======== Dataset entries
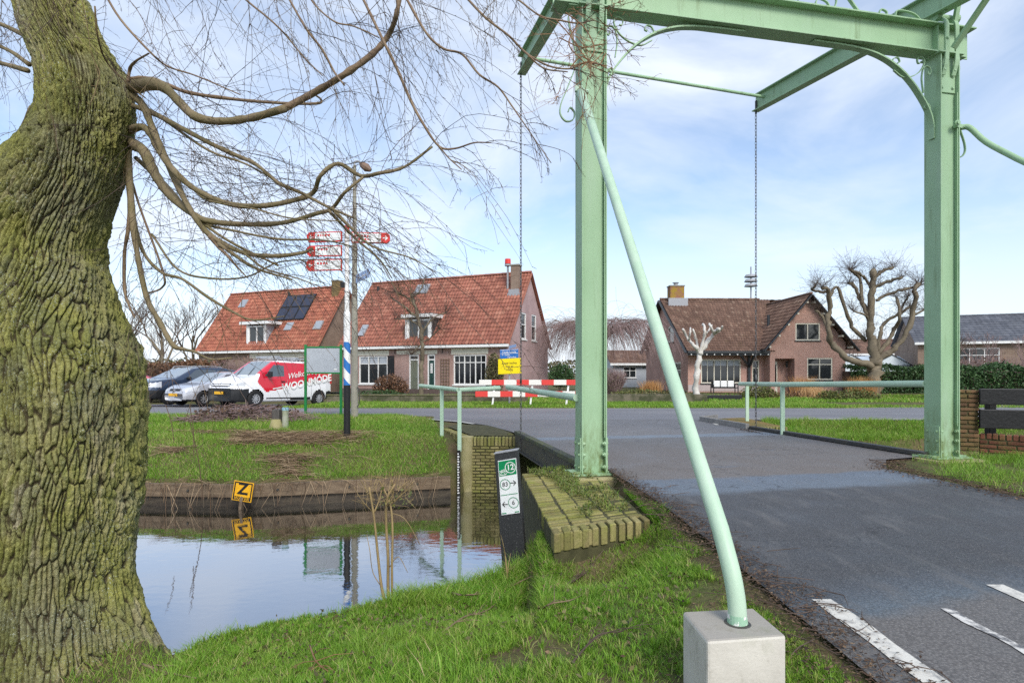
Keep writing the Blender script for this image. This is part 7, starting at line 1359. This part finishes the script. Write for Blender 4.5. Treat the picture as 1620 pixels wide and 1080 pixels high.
def hedgebox(a, b, w, h):
    a = np.array(a); b = np.array(b)
    def f(g, n):
        t = g.random(n); s = g.choice([0, 1, 2], n, p=[0.62, 0.10, 0.28]); y = np.where(s == 0, -1, np.where(s == 1, 1, g.uniform(-1, 1, n)))*w/2+g.normal(0, 0.05, n); z = np.where(s == 2, h+g.normal(0, 0.06, n), g.random(n)*h)+0.0; hh = (fbm(t*14, t*0, 3, 3)-0.5)*0.3; z = z*(1+hh); y = y*(1+0.5*(fbm(t*22, z*2, 5, 3)-0.5)); d = unit(np.append(b-a, 0))[:2]; nrm = np.array((-d[1], d[0])); p = a+(b-a)*t[:, None]+nrm*y[:, None]; return np.concatenate([p, z[:, None]], 1)
    return f
def hedge(label, a, b, w, h, n, size, mat, seed):
    t = Thing('hedge', label, 'hedge', (*a, 0)); mb = MB(); mb.beam((*a, h*0.42), (*b, h*0.42), w*0.75, h*0.84); t.part('branches', mb, M['twig_dark']); stuff(leaves('foliage', hedgebox(a, b, w, h), n, size, mat, seed, t.e, t.org)); return t
hedge('clipped dark green hedge behind the pollard tree and greenhouse front', (21.6, 36.8), (27.6, 36.6), 1.1, 1.72, 11000, 0.065, 'leaf_green', 1)
hedge('dark green ivy hedge above the black planks at the right edge', (20.3, 27.6), (27.5, 26.6), 1.0, 1.6, 14000, 0.06, 'leaf_green', 2)
hedge('brown beech hedge behind the parked cars on the left', (-29, 34.5), (-17.5, 34.5), 1.2, 1.9, 9000, 0.09, 'leaf_brown', 3)
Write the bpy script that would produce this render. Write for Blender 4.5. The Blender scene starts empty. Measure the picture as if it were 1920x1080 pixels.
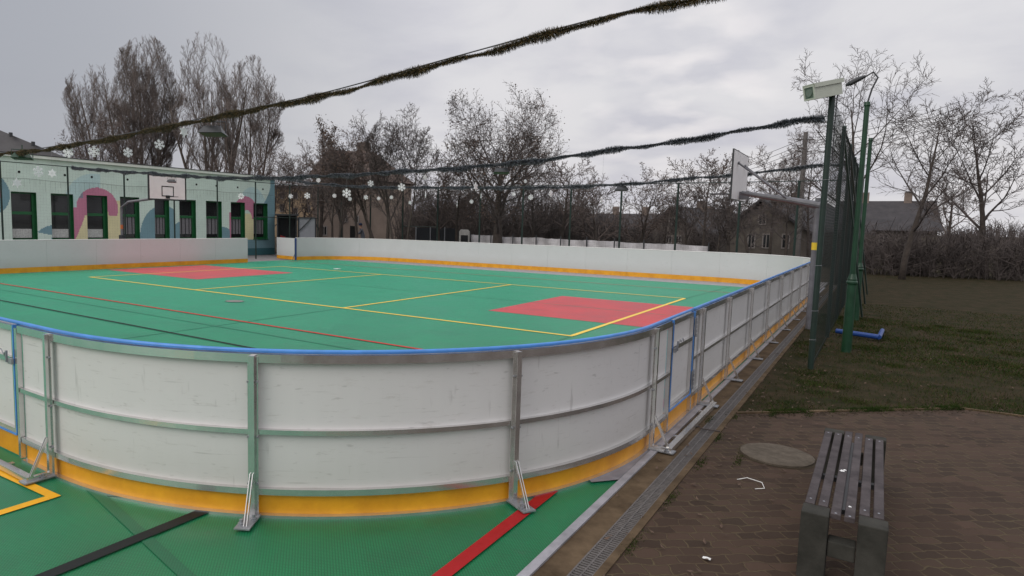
import bpy, math, random
from mathutils import Vector, Matrix
random.seed(7)
sc = bpy.context.scene
col = sc.collection
PI = math.pi

# ------------------------------------------------------------------ helpers
def tag(o, label=None, cat=None, group=None, kind=None):
    if label: o['label'] = label
    if cat: o['category'] = cat
    if group: o['group'] = group
    if kind: o['kind'] = kind
    return o

def empty(name, loc, label=None, cat=None, group=None):
    o = bpy.data.objects.new(name, None); col.objects.link(o)
    o.location = loc; o.empty_display_size = .2
    return tag(o, label, cat, group)

class MB:
    """collects world-space faces, links them as one mesh object"""
    def __init__(s): s.v = []; s.f = []; s.m = []
    def add(s, vs, fs, mi=0):
        b = len(s.v); s.v += [tuple(v) for v in vs]
        for f in fs: s.f.append(tuple(b+i for i in f)); s.m.append(mi)
    def quad(s, a, b, c, d, mi=0): s.add([a, b, c, d], [(0, 1, 2, 3)], mi)
    def box(s, x0, x1, y0, y1, z0, z1, mi=0):
        if x0 > x1: x0, x1 = x1, x0
        if y0 > y1: y0, y1 = y1, y0
        vs = [(x0,y0,z0),(x1,y0,z0),(x1,y1,z0),(x0,y1,z0),(x0,y0,z1),(x1,y0,z1),(x1,y1,z1),(x0,y1,z1)]
        s.add(vs, [(0,3,2,1),(4,5,6,7),(0,1,5,4),(1,2,6,5),(2,3,7,6),(3,0,4,7)], mi)
    def obox(s, c, ax, ay, az, hx, hy, hz, mi=0):
        c = Vector(c); ax, ay, az = [Vector(a).normalized() for a in (ax, ay, az)]
        vs = [c+ax*hx*i+ay*hy*j+az*hz*k for k in (-1,1) for i, j in ((-1,-1),(1,-1),(1,1),(-1,1))]
        s.add(vs, [(0,3,2,1),(4,5,6,7),(0,1,5,4),(1,2,6,5),(2,3,7,6),(3,0,4,7)], mi)
    def bar(s, a, b, w, h, mi=0, up=(0,0,1)):
        a, b = Vector(a), Vector(b); d = (b-a)
        L = d.length; d.normalize(); u = Vector(up)
        if abs(d.dot(u)) > .98: u = Vector((1,0,0))
        x = d.cross(u).normalized(); z = x.cross(d).normalized()
        s.obox((a+b)/2, d, x, z, L/2, w/2, h/2, mi)
    def tube(s, pts, rs, k=8, mi=0, cap=True):
        pts = [Vector(p) for p in pts]
        if not hasattr(rs, '__len__'): rs = [rs]*len(pts)
        b = len(s.v); n = len(pts); pu = None
        for i, p in enumerate(pts):
            d = (pts[min(i+1, n-1)]-pts[max(i-1, 0)])
            if d.length < 1e-9: d = Vector((0,0,1))
            d.normalize()
            if pu is None:
                u = Vector((0,0,1)) if abs(d.z) < .9 else Vector((1,0,0))
                u = (u-d*u.dot(d)).normalized()
            else:
                u = (pu-d*pu.dot(d))
                u = u.normalized() if u.length > 1e-6 else d.orthogonal().normalized()
            pu = u; w = d.cross(u)
            for j in range(k):
                t = 2*PI*j/k
                s.v.append(tuple(p+(u*math.cos(t)+w*math.sin(t))*rs[i]))
        for i in range(n-1):
            for j in range(k):
                j2 = (j+1) % k
                s.f.append((b+i*k+j, b+i*k+j2, b+(i+1)*k+j2, b+(i+1)*k+j)); s.m.append(mi)
        if cap:
            s.f.append(tuple(b+j for j in range(k-1, -1, -1))); s.m.append(mi)
            s.f.append(tuple(b+(n-1)*k+j for j in range(k))); s.m.append(mi)
    def lathe(s, c, prof, k=24, mi=0):
        """prof = list of (r, z) above c"""
        b = len(s.v)
        for r, z in prof:
            for j in range(k):
                t = 2*PI*j/k; s.v.append((c[0]+r*math.cos(t), c[1]+r*math.sin(t), c[2]+z))
        for i in range(len(prof)-1):
            for j in range(k):
                j2 = (j+1) % k
                s.f.append((b+i*k+j, b+i*k+j2, b+(i+1)*k+j2, b+(i+1)*k+j)); s.m.append(mi)
        s.f.append(tuple(b+j for j in range(k-1, -1, -1))); s.m.append(mi)
        s.f.append(tuple(b+(len(prof)-1)*k+j for j in range(k))); s.m.append(mi)
    def build(s, name, mats, parent=None, smooth=False):
        me = bpy.data.meshes.new(name)
        off = Vector(parent_origin(parent)) if parent else Vector((0,0,0))
        me.from_pydata([(v[0]-off.x, v[1]-off.y, v[2]-off.z) for v in s.v], [], s.f)
        if not isinstance(mats, (list, tuple)): mats = [mats]
        for m in mats: me.materials.append(m)
        if len(mats) > 1: me.polygons.foreach_set('material_index', s.m)
        if smooth: me.polygons.foreach_set('use_smooth', [True]*len(s.f))
        me.update()
        o = bpy.data.objects.new(name, me); col.objects.link(o)
        if parent: o.parent = parent
        return o
def parent_origin(p):
    v = Vector(p.location)
    while p.parent: p = p.parent; v = v+Vector(p.location)
    return v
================
Required work:
Repeat the data in full and exactly. Omit pictures.

Exercise response:
Keep writing the Blender script for this image. This is part 7, starting at line 1359. This part finishes the script. Write for Blender 4.5. Treat the picture as 1620 pixels wide and 1080 pixels high.
def hedgebox(a, b, w, h):
    a = np.array(a); b = np.array(b)
    def f(g, n):
        t = g.random(n); s = g.choice([0, 1, 2], n, p=[0.62, 0.10, 0.28]); y = np.where(s == 0, -1, np.where(s == 1, 1, g.uniform(-1, 1, n)))*w/2+g.normal(0, 0.05, n); z = np.where(s == 2, h+g.normal(0, 0.06, n), g.random(n)*h)+0.0; hh = (fbm(t*14, t*0, 3, 3)-0.5)*0.3; z = z*(1+hh); y = y*(1+0.5*(fbm(t*22, z*2, 5, 3)-0.5)); d = unit(np.append(b-a, 0))[:2]; nrm = np.array((-d[1], d[0])); p = a+(b-a)*t[:, None]+nrm*y[:, None]; return np.concatenate([p, z[:, None]], 1)
    return f
def hedge(label, a, b, w, h, n, size, mat, seed):
    t = Thing('hedge', label, 'hedge', (*a, 0)); mb = MB(); mb.beam((*a, h*0.42), (*b, h*0.42), w*0.75, h*0.84); t.part('branches', mb, M['twig_dark']); stuff(leaves('foliage', hedgebox(a, b, w, h), n, size, mat, seed, t.e, t.org)); return t
hedge('clipped dark green hedge behind the pollard tree and greenhouse front', (21.6, 36.8), (27.6, 36.6), 1.1, 1.72, 11000, 0.065, 'leaf_green', 1)
hedge('dark green ivy hedge above the black planks at the right edge', (20.3, 27.6), (27.5, 26.6), 1.0, 1.6, 14000, 0.06, 'leaf_green', 2)
hedge('brown beech hedge behind the parked cars on the left', (-29, 34.5), (-17.5, 34.5), 1.2, 1.9, 9000, 0.09, 'leaf_brown', 3)
Write the bpy script that would produce this render. Write for Blender 4.5. The Blender scene starts empty. Measure the picture as if it were 1920x1080 pixels.
import bpy, math, random
from mathutils import Vector, Matrix
random.seed(7)
sc = bpy.context.scene
col = sc.collection
PI = math.pi

# ------------------------------------------------------------------ helpers
def tag(o, label=None, cat=None, group=None, kind=None):
    if label: o['label'] = label
    if cat: o['category'] = cat
    if group: o['group'] = group
    if kind: o['kind'] = kind
    return o

def empty(name, loc, label=None, cat=None, group=None):
    o = bpy.data.objects.new(name, None); col.objects.link(o)
    o.location = loc; o.empty_display_size = .2
    return tag(o, label, cat, group)

class MB:
    """collects world-space faces, links them as one mesh object"""
    def __init__(s): s.v = []; s.f = []; s.m = []
    def add(s, vs, fs, mi=0):
        b = len(s.v); s.v += [tuple(v) for v in vs]
        for f in fs: s.f.append(tuple(b+i for i in f)); s.m.append(mi)
    def quad(s, a, b, c, d, mi=0): s.add([a, b, c, d], [(0, 1, 2, 3)], mi)
    def box(s, x0, x1, y0, y1, z0, z1, mi=0):
        if x0 > x1: x0, x1 = x1, x0
        if y0 > y1: y0, y1 = y1, y0
        vs = [(x0,y0,z0),(x1,y0,z0),(x1,y1,z0),(x0,y1,z0),(x0,y0,z1),(x1,y0,z1),(x1,y1,z1),(x0,y1,z1)]
        s.add(vs, [(0,3,2,1),(4,5,6,7),(0,1,5,4),(1,2,6,5),(2,3,7,6),(3,0,4,7)], mi)
    def obox(s, c, ax, ay, az, hx, hy, hz, mi=0):
        c = Vector(c); ax, ay, az = [Vector(a).normalized() for a in (ax, ay, az)]
        vs = [c+ax*hx*i+ay*hy*j+az*hz*k for k in (-1,1) for i, j in ((-1,-1),(1,-1),(1,1),(-1,1))]
        s.add(vs, [(0,3,2,1),(4,5,6,7),(0,1,5,4),(1,2,6,5),(2,3,7,6),(3,0,4,7)], mi)
    def bar(s, a, b, w, h, mi=0, up=(0,0,1)):
        a, b = Vector(a), Vector(b); d = (b-a)
        L = d.length; d.normalize(); u = Vector(up)
        if abs(d.dot(u)) > .98: u = Vector((1,0,0))
        x = d.cross(u).normalized(); z = x.cross(d).normalized()
        s.obox((a+b)/2, d, x, z, L/2, w/2, h/2, mi)
    def tube(s, pts, rs, k=8, mi=0, cap=True):
        pts = [Vector(p) for p in pts]
        if not hasattr(rs, '__len__'): rs = [rs]*len(pts)
        b = len(s.v); n = len(pts); pu = None
        for i, p in enumerate(pts):
            d = (pts[min(i+1, n-1)]-pts[max(i-1, 0)])
            if d.length < 1e-9: d = Vector((0,0,1))
            d.normalize()
            if pu is None:
                u = Vector((0,0,1)) if abs(d.z) < .9 else Vector((1,0,0))
                u = (u-d*u.dot(d)).normalized()
            else:
                u = (pu-d*pu.dot(d))
                u = u.normalized() if u.length > 1e-6 else d.orthogonal().normalized()
            pu = u; w = d.cross(u)
            for j in range(k):
                t = 2*PI*j/k
                s.v.append(tuple(p+(u*math.cos(t)+w*math.sin(t))*rs[i]))
        for i in range(n-1):
            for j in range(k):
                j2 = (j+1) % k
                s.f.append((b+i*k+j, b+i*k+j2, b+(i+1)*k+j2, b+(i+1)*k+j)); s.m.append(mi)
        if cap:
            s.f.append(tuple(b+j for j in range(k-1, -1, -1))); s.m.append(mi)
            s.f.append(tuple(b+(n-1)*k+j for j in range(k))); s.m.append(mi)
    def lathe(s, c, prof, k=24, mi=0):
        """prof = list of (r, z) above c"""
        b = len(s.v)
        for r, z in prof:
            for j in range(k):
                t = 2*PI*j/k; s.v.append((c[0]+r*math.cos(t), c[1]+r*math.sin(t), c[2]+z))
        for i in range(len(prof)-1):
            for j in range(k):
                j2 = (j+1) % k
                s.f.append((b+i*k+j, b+i*k+j2, b+(i+1)*k+j2, b+(i+1)*k+j)); s.m.append(mi)
        s.f.append(tuple(b+j for j in range(k-1, -1, -1))); s.m.append(mi)
        s.f.append(tuple(b+(len(prof)-1)*k+j for j in range(k))); s.m.append(mi)
    def build(s, name, mats, parent=None, smooth=False):
        me = bpy.data.meshes.new(name)
        off = Vector(parent_origin(parent)) if parent else Vector((0,0,0))
        me.from_pydata([(v[0]-off.x, v[1]-off.y, v[2]-off.z) for v in s.v], [], s.f)
        if not isinstance(mats, (list, tuple)): mats = [mats]
        for m in mats: me.materials.append(m)
        if len(mats) > 1: me.polygons.foreach_set('material_index', s.m)
        if smooth: me.polygons.foreach_set('use_smooth', [True]*len(s.f))
        me.update()
        o = bpy.data.objects.new(name, me); col.objects.link(o)
        if parent: o.parent = parent
        return o
def parent_origin(p):
    v = Vector(p.location)
    while p.parent: p = p.parent; v = v+Vector(p.location)
    return v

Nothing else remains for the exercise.